Doctor Faustus

Christopher Marlowe and Colin Teevan
West Yorkshire Playhouse and Citizens Theatre
The Quarry, West Yorkshire Playhouse

Siobhan Redmond (Mephistopheles) Credit: Keith Pattison
Kevin Trainor (Doctor Faustus) Credit: Keith Pattison
Gary Lilburn, Siobhan Redmond (Mephistopheles), Esther Ruth Elliot, Alasdair Hankinson (Devil et al) Credit: Keith Pattison
Wilson (Bad Angel et al), Kevin Trainor, Alasdair Hankinson Credit: Keith Pattison

It is with immense pleasure that I can announce that I found this production ambitious, captivating, stimulating and funny. And this is a delightful antidote to the travesty that was Imitating the Dog’s Zero Hour, on at the Playhouse last week, which eschewed entertainment in favour of pretension.

So, Doctor Faustus. Colin Teevan has given us the first and last act of Kit Marlowe’s The Tragicall History of Dr Faustus and inserted his own anachronistic take on the body of the play. The whole is played on a set which fills the huge Quarry stage.

To see the stage used in this way is itself a great treat. To left and right are dressing rooms, chairs, tables and those light bulb bedecked mirrors that scream ‘theatre!’ and are beloved by actors and audience alike. Centre stage is a double sofa bed. We also have tv sets, dress rails, a toilet cabin, some decking, etc. It’s a big stage and this scatter does suggest a sort of ‘bittiness’ that somehow, and not always to advantage, patterns the production itself.

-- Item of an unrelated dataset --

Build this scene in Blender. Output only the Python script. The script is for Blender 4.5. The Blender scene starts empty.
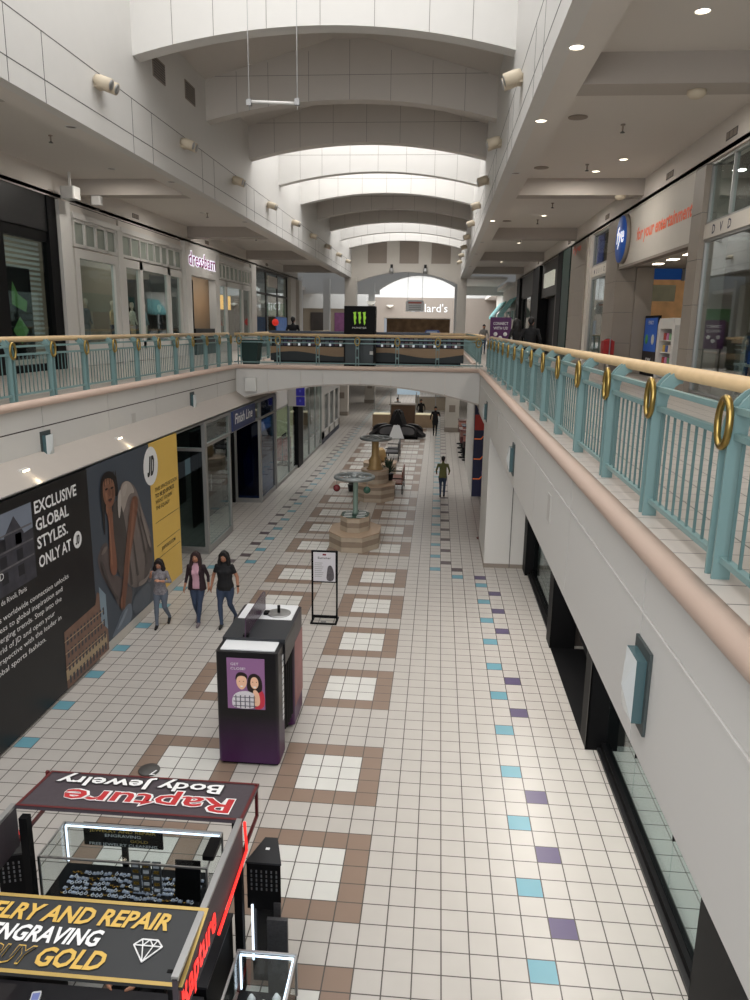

We are not always sure exactly where and when we are. But this is a minor weakness.

The story is probably more referred to than read. Young Faustus, a European Intellectual seeking enlightenment and fulfilment, does a deal with Lucifer. In exchange for his soul, Faustus will have the services of Lucifer’s servant Mephistopheles—provider of knowledge, wealth, power, sex... whatever. In this version Faustus strides the world as a libertine celebrity conjurer, aided of course by Mephistopheles. The set represents, in the main, back stage at a performance.

Faustus finds the satisfactions sought, when experienced, to be shallow, rancid. Ever deeper he goes, as all hope of redemption dwindles. When he faces his final doom it is represented by a sonorous crack and a cut to black. After all the colourful business (conjury, music, dance, debauchery) the end is truly ominous. When the lights come up there is a rapturous audience response. It’s a show for everyone, but the young people in this full house were particularly vocal.

And rightly so. Kevin Trainor (Faustus) and Siobhan Redmond (Mephistopheles) give us a joyful, memorable double act: energetic Ronnie Corbett meets a statuesque Bela Lugosi. Like all great comic duos, they play it straight and let us see the humour.

If only Siobhan Redmond (whose stage presence is superb) could make us feel the full despair of her character, once a joyful innocent, now condemned to eternity in hell, this would be a truly great production. Perhaps as the unavoidably ramshackle complexity of the play as a whole settles, she will make some dramatic breakthrough. The words are there, but for now the production gets in the way.

But I am nit-picking. It is a fine, accessible, production, beautifully cast and intricately yet energetically directed. The stage is rich in admirable performances, doubling / tripling, mask- wearing and cross-dressing. Props are a delight, sound, music and lighting do the trick. And the ‘magic’ tricks themselves are good enough to get the odd round of applauds.

In passing, a word of praise for movement director Kally Lloyd-Jones. At times Kevin Trainor’s Faustus seems to glide through the air. And the central sado-masochistic coupling of Faustus must be one of the most energetic, shambolic shags ever to grace the stage. It ends with a surprise. I say no more. You will like it!

At the heart of all this bread and circus is a universal story, as deep, fresh and relevant today as when it was first told, centuries before Marlowe wrote his version. If we sup with the Devil, we must take a long spoon. The text and production are near perfection. I think I shall pay a return visit.

Note also that the production moves to Glasgow for performances at Citizens Theatre 5th to 27th April.